▸ EXERCISE PROMPT:
Repeat exactly, and only, the lines from the one that contains "Reconstruct this image" to the one that contains "cam_d.dof.aperture_fstop = 2.1", both ends included. Omit every picture.
## BEGIN SUPPLIED DATA
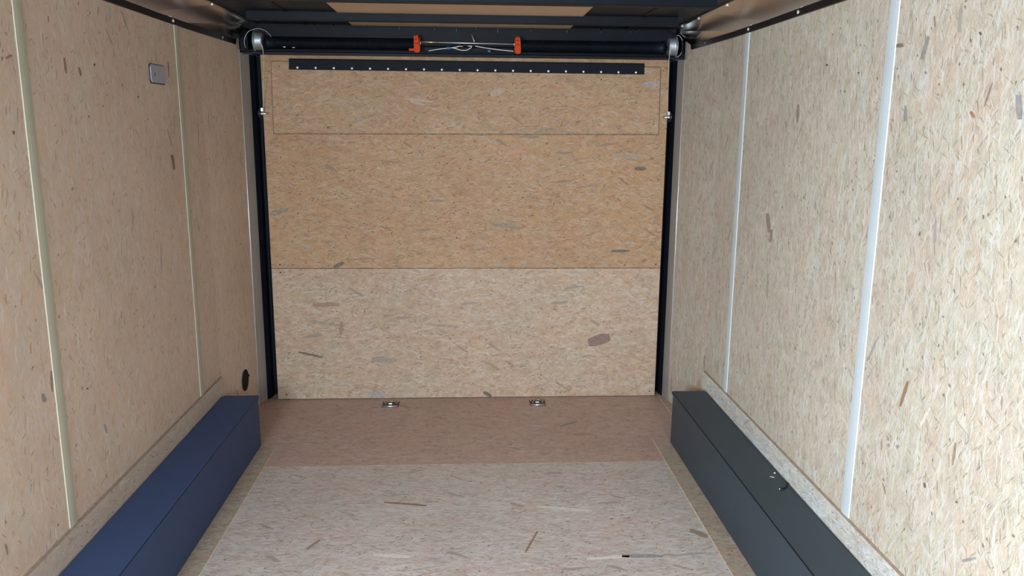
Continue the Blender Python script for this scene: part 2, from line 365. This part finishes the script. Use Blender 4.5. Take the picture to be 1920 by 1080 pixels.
M['flap_shade'] = plain('flap_edge_shade', (.20, .135, .085), .8, vary=.3, vscale=40)  # brown of the shadow line painted round the flap board
XL, XR = -1.2264, 1.2136
ZC = 2.095          # ceiling
YD = 4.50           # inner face of the ramp door

# ================================================================ setting
b = MB()
b.box(-1.30, 1.29, -1.6, 4.70, -.06, -.004, M['floor_side'])
b.box(-.9576 + .0015, .9467 - .0015, -1.6, 3.553, -.004, .0, M['floor'])
b.box(-1.20, 1.135, 3.81, 4.56, -.004, .0, M['floor_rear'])
b.box(-.955, .944, 3.556, 3.81, -.004, .0, M['floor_rear'])
b.box(-1.23, -.9576 - .0015, -1.6, 3.81, -.004, .0, M['floor_side'])
b.box(.9467 + .0015, 1.22, -1.6, 3.81, -.004, .0, M['floor_side'])
b.box(1.137, 1.19, 3.81, 4.56, -.004, -.0002, M['floor_side'])
# pale raw edges of the boards showing at the joints
b.box(-.9576 - .002, -.9576 + .002, -1.6, 3.81, -.003, .0012, M['edge'])
b.box(.9467 - .0022, .9467 + .0022, -1.6, 3.83, -.003, .0014, M['edge'])
b.box(1.1345, 1.1385, 3.83, 4.50, -.003, .0008, M['edge'])
chips(b, 'F', lambda x, y: (x, y, .0004))
tag(b.build('floor'), kind='structure')

b = MB()
b.prism([(XL, .05), (XL, 3.86), (-1.198, 4.43), (-1.30, 4.43), (-1.30, .05)], 2, 0, 2.12, M['wall_l'])
b.box(-1.30, XL, -1.6, -.95, 0, 2.12, M['wall_l'])
b.box(-1.30, XL, -.95, .05, 1.98, 2.12, M['wall_l'])
chips(b, 'L', lambda y, z: (XL + .0004, y, z))
tag(b.build('wall_left'), kind='structure')

b = MB()
b.prism([(XR, -1.6), (1.29, -1.6), (1.29, 4.43), (1.176, 4.43), (XR, 3.87)], 2, 0, 2.12, M['wall_r'])
chips(b, 'R', lambda y, z: (XR - .0004, y, z))
# rust stain and a thin dark line where the wall bends in behind the wheel box
def onbend(y, z): return (XR - (y - 3.87) * (XR - 1.176) / .56 - .0005, y, z)
b.poly([onbend(*p) for p in ((3.92, .285), (3.96, .28), (3.985, .255), (3.97, .215), (3.93, .21), (3.915, .24))], M['c_rust'])
b.poly([onbend(*p) for p in ((3.885, .43), (3.892, .43), (3.889, .36), (3.882, .35))], M['c_dark'])
tag(b.build('wall_right'), kind='structure')

b = MB(); b.box(-1.30, -.85, -1.66, -1.6, 0, 2.12, M['wall_r']); b.box(.95, 1.29, -1.66, -1.6, 0, 2.12, M['wall_r']); b.box(-.85, .95, -1.66, -1.6, 1.98, 2.12, M['wall_r'])
tag(b.build('wall_front'), kind='structure')
b = MB(); b.box(-30, 30, -40, 5, -.62, -.60, M['ground']); tag(b.build('ground'), kind='structure')

# ceiling: black roof sheets, cross ribs, one plywood liner above the ribs
cr = root('ceiling', (0, 0, ZC), kind='structure')
MB().box(-1.30, 1.29, -1.66, 4.60, ZC, ZC + .03, M['blacksheet']).build('roof_sheet', cr)
for k in range(-7, 3):
    y = 3.345 + .61 * k
    if y > 4.2 or y < -1.5: continue
    r = MB(); r.box(-1.030, 1.012, y, y + .004, ZC - .038, ZC - .0005, M['black']); r.box(-1.030, 1.012, y, y + .036, ZC - .041, ZC - .037, M['black']); r.box(-1.030, 1.012, y + .032, y + .036, ZC - .038, ZC - .0005, M['black'])
    r.build('cross_rib', cr)
pl = MB(); pl.box(-.607, .549, 3.38, 4.448, ZC - .004, ZC - .0003, M['ply']); lo = pl.build('plywood_liner', cr); lo['label'] = 'tan plywood liner between the black roof ribs'
# roof sheet laps
for x in (-.86, .83):
    MB().box(x, x + .02, 1.0, 4.44, ZC - .003, ZC - .0002, M['black']).build('sheet_lap', cr)

# header above the ramp door
h = root('wall_rear', (0, 4.46, 1.94), kind='structure')
MB().box(-1.30, 1.29, 4.455, 4.60, 1.955, ZC, M['black']).build('header_panel', h)
l = MB(); l.box(-1.17, 1.165, 4.385, 4.60, 1.944, 1.956, M['black'], .002); l.box(-1.17, 1.165, 4.385, 4.391, 1.9335, 1.950, M['black']); l.box(-1.17, 1.165, 4.40, 4.43, 1.956, 1.962, M['black'], .001)
l.build('header_ledge', h)
l = MB()
l.tube([(-1.16, 4.384, 1.956), (1.155, 4.384, 1.956)], .0018, M['black'], 6)
l.build('ledge_lip', h)

# jambs
for side, xs in (('left', -1), ('right', 1)):
    x0 = -1.198 if xs < 0 else 1.176
    x1 = -1.158 if xs < 0 else 1.150
    n = 'trim_7' if xs < 0 else 'trim_8'
    j = root(n, (x0, 4.43, 0), kind='structure')
    p = MB(); p.prism([(x0, 4.425), (x1, 4.545), (x1, 4.80), (x0 + xs * .09, 4.80), (x0 + xs * .09, 4.425)], 2, -.02, 1.945, M['jamb']); p.build('jamb_face', j)
    p = MB(); p.tube([(x0 - xs * .0022, 4.422, .0), (x0 - xs * .0022, 4.422, 1.96)], .0024, M['screw'], 6); p.build('edge_bead', j)
    g = MB(); u0, u1, v0, v1 = x0 + (x1 - x0) * .68, x1, 4.425 + .12 * .68, 4.545
    g.prism([(u0 - xs * .0003, v0), (u0 - xs * .003, v0 + .006), (u1 - xs * .005, v1 - .004), (u1 - xs * .006, 4.60), (u1 + xs * .004, 4.60), (u1 + xs * .002, v1)], 2, .0, 1.94, M['rubber']); g.build('weather_strip_shade', j)  # black strip over the jamb's inner part also carries the gap's shade
    g = MB(); xg = x1 - xs * .001
    g.box(min(xg, xg - xs * .02), max(xg, xg - xs * .02), 4.60, 4.66, 0, 1.94, M['rubber'], .004); g.build('rubber_seal', j)
MB().box(-1.32, 1.31, 4.80, 4.83, -.1, 2.12, M['black']).build('wall_outer')
tag(bpy.data.objects['wall_outer'], kind='structure')

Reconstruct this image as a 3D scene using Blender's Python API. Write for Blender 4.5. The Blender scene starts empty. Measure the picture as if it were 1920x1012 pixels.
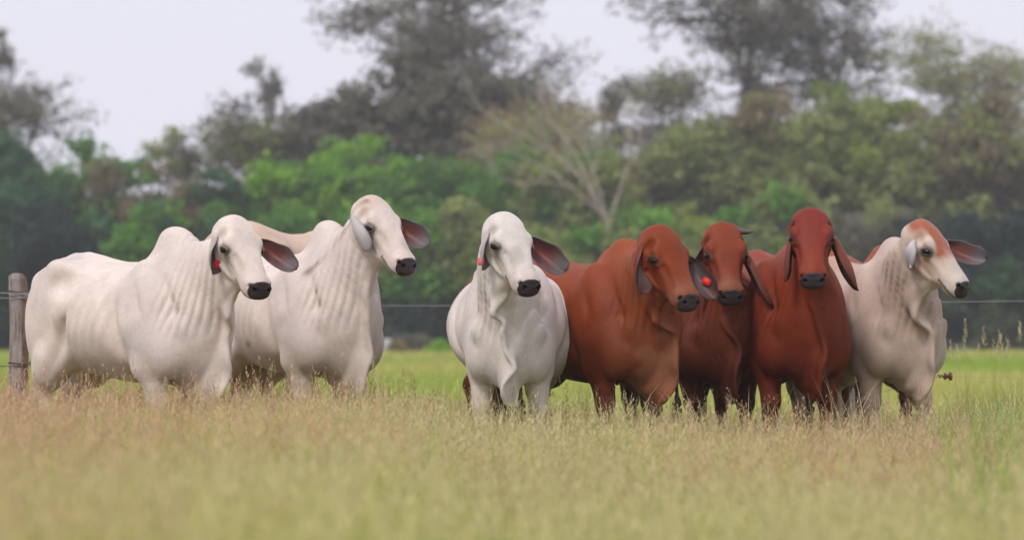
import bpy, math, random
import numpy as np
from math import radians as R
from mathutils import Vector, Matrix

# ------------------------------------------------------------------ camera, sky, sun, exposure
sc = bpy.context.scene
COL = sc.collection
CAM_H = 0.85
FPX = 6000.0                      # focal length in pixels of the 1920 px wide photograph
HOR = 628.0                       # row of the horizon in the photograph
cam_d = bpy.data.cameras.new('camera')
cam = bpy.data.objects.new('camera', cam_d); COL.objects.link(cam); sc.camera = cam
cam_d.sensor_width = 36.0
cam_d.lens = 36.0 * FPX / 1920.0
cam_d.clip_start = 0.3; cam_d.clip_end = 6000.0
cam.location = (0, 0, CAM_H)
cam.rotation_euler = (R(90) + math.atan((HOR - 506.0) / FPX), 0, 0)
cam_d.dof.use_dof = True
cam_d.dof.focus_distance = 20.1
cam_d.dof.aperture_fstop = 2.1

world = bpy.data.worlds.new("World"); sc.world = world; world.use_nodes = True
SUN_EL, SUN_AZ = 48.0, 208.0      # elevation; azimuth the light comes from (0 = +Y, clockwise)
nt = world.node_tree; nt.nodes.clear()
wo = nt.nodes.new('ShaderNodeOutputWorld'); bg = nt.nodes.new('ShaderNodeBackground')
sky = nt.nodes.new('ShaderNodeTexSky'); sky.sky_type = 'NISHITA'; sky.sun_disc = False
sky.sun_elevation = R(SUN_EL); sky.sun_rotation = R(SUN_AZ); sky.dust_density = 4.0; sky.air_density = 1.2
mx = nt.nodes.new('ShaderNodeMix'); mx.data_type = 'RGBA'; mx.inputs[0].default_value = 0.90
mx.inputs[7].default_value = (7.9, 7.75, 8.85, 1)        # even cloud layer
nt.links.new(sky.outputs[0], mx.inputs[6]); nt.links.new(mx.outputs[2], bg.inputs['Color'])
bg.inputs['Strength'].default_value = 0.118
nt.links.new(bg.outputs[0], wo.inputs['Surface'])

sun_d = bpy.data.lights.new('sun', 'SUN'); sun = bpy.data.objects.new('sun', sun_d); COL.objects.link(sun)
sun_d.energy = 1.85; sun_d.angle = R(12); sun_d.color = (1.0, 0.95, 0.88)
_a = R(SUN_AZ); _e = R(SUN_EL)
sdir = Vector((math.sin(_a) * math.cos(_e), math.cos(_a) * math.cos(_e), math.sin(_e)))
sun.rotation_euler = sdir.to_track_quat('Z', 'Y').to_euler()
sc.view_settings.view_transform = 'Standard'; sc.view_settings.look = 'None'
sc.view_settings.exposure = 0.05; sc.view_settings.gamma = 1.0
sc.cycles.use_denoising = True
sc.cycles.max_bounces = 6; sc.cycles.transparent_max_bounces = 8; sc.cycles.volume_bounces = 0

def w3(px, py, Y):
    """photo pixel at depth Y -> world point"""
    return np.array([(px - 960.0) * Y / FPX, Y, CAM_H + (HOR - py) * Y / FPX])

# ------------------------------------------------------------------ object helpers
def put(o, parent=None, kind=None, label=None, cat=None, group=None):
    COL.objects.link(o)
    if parent is not None: o.parent = parent
    if kind: o['kind'] = kind
    if label: o['label'] = label
    if cat: o['category'] = cat
    if group: o['group'] = group
    return o

def empty(name, loc, rz=0.0, s=1.0, **k):
    o = bpy.data.objects.new(name, None); o.empty_display_size = 0.3
    o.location = loc; o.rotation_euler = (0, 0, rz); o.scale = (s, s, s)
    return put(o, **k)

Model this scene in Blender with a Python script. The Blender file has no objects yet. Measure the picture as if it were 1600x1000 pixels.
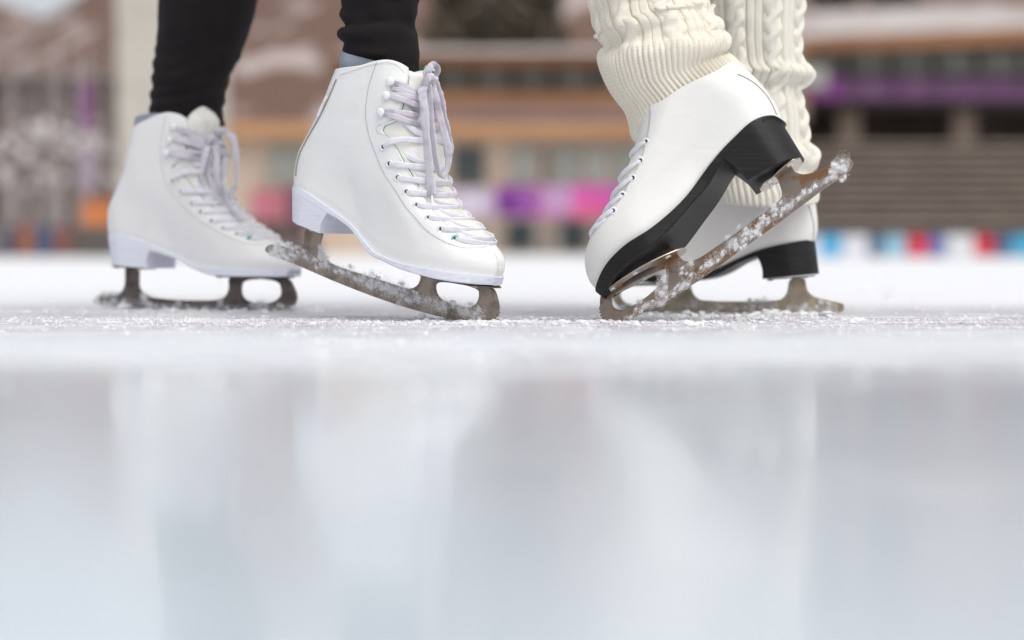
import bpy, bmesh, math, random
import numpy as np
from mathutils import Vector, Matrix
PI = math.pi
R = math.radians
sc = bpy.context.scene
COL = sc.collection
random.seed(7); np.random.seed(7)

# ------------------------------------------------------------------ camera model
FPX = 60.0 / 36.0 * 1600
CAM = Vector((0, 0, 0.0662))
PITCH = math.atan((500 - 396) / FPX)
FW = Vector((0, math.cos(PITCH), -math.sin(PITCH)))
UP = Vector((0, math.sin(PITCH), math.cos(PITCH)))
def ray(px, py):
    return FW + Vector((1, 0, 0)) * ((px - 800) / FPX) + UP * ((500 - py) / FPX)
def at(px, py, Y):
    """point of the real world seen at that place of the photograph, Y metres away"""
    d = ray(px, py)
    return CAM + d * (Y / d.y)

# ------------------------------------------------------------------ object helpers
def link(o, parent=None):
    COL.objects.link(o)
    if parent is not None: o.parent = parent
    return o
def mesh_obj(name, verts, faces, mat, parent=None, smooth=True, recalc=True, uvs=None):
    me = bpy.data.meshes.new(name)
    me.from_pydata([tuple(v) for v in verts], [], [tuple(f) for f in faces])
    if uvs is not None:
        uvl = me.uv_layers.new(name='UVMap')
        li = np.empty(len(me.loops), dtype=np.int32); me.loops.foreach_get('vertex_index', li)
        uvl.data.foreach_set('uv', np.asarray(uvs, dtype=np.float32)[li].ravel())
    if recalc:
        bm = bmesh.new(); bm.from_mesh(me)
        bmesh.ops.recalc_face_normals(bm, faces=bm.faces); bm.to_mesh(me); bm.free()
    if smooth:
        me.polygons.foreach_set('use_smooth', [True] * len(me.polygons))
    if mat is not None: me.materials.append(mat)
    o = bpy.data.objects.new(name, me)
    return link(o, parent)
def empty(name, label, cat, mat=None, group=None, loc=(0, 0, 0)):
    o = bpy.data.objects.new(name, None)
    o.empty_display_size = .05
    if mat is not None: o.matrix_world = mat
    else: o.location = loc
    o['label'] = label; o['category'] = cat
    if group: o['group'] = group
    return link(o)
def tag(o, label=None, cat=None, group=None, kind=None):
    if label: o['label'] = label
    if cat: o['category'] = cat
    if group: o['group'] = group
    if kind: o['kind'] = kind
    return o
def solidify(o, th, off=-1):
    m = o.modifiers.new('thickness', 'SOLIDIFY'); m.thickness = th; m.offset = off; return o

class MB:
    """collects boxes, tubes, ... into one mesh"""
    def __init__(s): s.v = []; s.f = []
    def add(s, vs, fs):
        n = len(s.v); s.v += [tuple(v) for v in vs]; s.f += [tuple(i + n for i in f) for f in fs]
    def box(s, x0, x1, y0, y1, z0, z1):
        s.add([(x0,y0,z0),(x1,y0,z0),(x1,y1,z0),(x0,y1,z0),(x0,y0,z1),(x1,y0,z1),(x1,y1,z1),(x0,y1,z1)],
              [(0,3,2,1),(4,5,6,7),(0,1,5,4),(1,2,6,5),(2,3,7,6),(3,0,4,7)])
    def tube(s, pts, rad, n=8, cap=True):
        pts = [Vector(p) for p in pts]
        rs = rad if isinstance(rad, (list, tuple)) else [rad] * len(pts)
        base = len(s.v); prev = None
        for i, p in enumerate(pts):
            t = (pts[min(i+1, len(pts)-1)] - pts[max(i-1, 0)])
            t = t.normalized() if t.length > 1e-12 else Vector((0,0,1))
            a = prev if prev is not None else (Vector((0,1,0)) if abs(t.y) < .9 else Vector((1,0,0)))
            a = (a - t * a.dot(t)); a = a.normalized() if a.length > 1e-9 else t.orthogonal().normalized()
            prev = a; b = t.cross(a)
            for k in range(n):
                q = 2*PI*k/n
                s.v.append(tuple(p + (a*math.cos(q) + b*math.sin(q)) * rs[i]))
        for i in range(len(pts)-1):
            for k in range(n):
                A = base+i*n+k; B = base+i*n+(k+1) % n
                s.f.append((A, B, B+n, A+n))
        if cap:
            s.f.append(tuple(base+k for k in range(n))[::-1])
            s.f.append(tuple(base+(len(pts)-1)*n+k for k in range(n)))
    def ribbon(s, pts, nrm, w, th, n=10, pw=.55):
        pts = [Vector(p) for p in pts]; nrm = [Vector(q) for q in nrm]
        ws = w if isinstance(w, (list, tuple)) else [w] * len(pts)
        base = len(s.v)
        for i, p in enumerate(pts):
            t = (pts[min(i+1, len(pts)-1)] - pts[max(i-1, 0)]).normalized()
            N = nrm[i] - t * nrm[i].dot(t); N = N.normalized() if N.length > 1e-9 else t.orthogonal().normalized()
            S = t.cross(N)
            for k in range(n):
                q = 2*PI*k/n; c, d = math.cos(q), math.sin(q)
                cx = math.copysign(abs(c)**pw, c); cy = math.copysign(abs(d)**pw, d)
                s.v.append(tuple(p + S*cx*ws[i]/2 + N*cy*th/2))
        for i in range(len(pts)-1):
            for k in range(n):
                A = base+i*n+k; B = base+i*n+(k+1) % n
                s.f.append((A, B, B+n, A+n))
        s.f.append(tuple(base+k for k in range(n))[::-1])
        s.f.append(tuple(base+(len(pts)-1)*n+k for k in range(n)))
    def blob(s, c, r, jit=.35, sub=1, sq=(1,1,1)):
        vs, fs = ICO[sub]
        c = Vector(c)
        q = Matrix.Rotation(random.uniform(0, 6.28), 3, Vector((random.gauss(0,1), random.gauss(0,1), random.gauss(0,1)+.01)).normalized())
        out = []
        for v in vs:
            k = r*(1+random.uniform(-jit, jit)); w = q @ v
            out.append(c + Vector((w.x*k*sq[0], w.y*k*sq[1], w.z*k*sq[2])))
        s.add(out, fs)
    def build(s, name, mat, parent=None, smooth=False, recalc=True):
        return mesh_obj(name, s.v, s.f, mat, parent, smooth, recalc)
ICO = {}
for sub in (1, 2):
    bm = bmesh.new(); bmesh.ops.create_icosphere(bm, subdivisions=sub, radius=1)
    ICO[sub] = ([v.co.copy() for v in bm.verts], [tuple(v.index for v in f.verts) for f in bm.faces]); bm.free()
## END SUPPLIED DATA
▸ PROBLEM SOLUTION:
Reconstruct this image as a 3D scene using Blender's Python API. Write for Blender 4.5. The Blender scene starts empty. Measure the picture as if it were 1920x1012 pixels.
import bpy, math, random
import numpy as np
from math import radians as R
from mathutils import Vector, Matrix

# ------------------------------------------------------------------ camera, sky, sun, exposure
sc = bpy.context.scene
COL = sc.collection
CAM_H = 0.85
FPX = 6000.0                      # focal length in pixels of the 1920 px wide photograph
HOR = 628.0                       # row of the horizon in the photograph
cam_d = bpy.data.cameras.new('camera')
cam = bpy.data.objects.new('camera', cam_d); COL.objects.link(cam); sc.camera = cam
cam_d.sensor_width = 36.0
cam_d.lens = 36.0 * FPX / 1920.0
cam_d.clip_start = 0.3; cam_d.clip_end = 6000.0
cam.location = (0, 0, CAM_H)
cam.rotation_euler = (R(90) + math.atan((HOR - 506.0) / FPX), 0, 0)
cam_d.dof.use_dof = True
cam_d.dof.focus_distance = 20.1
cam_d.dof.aperture_fstop = 2.1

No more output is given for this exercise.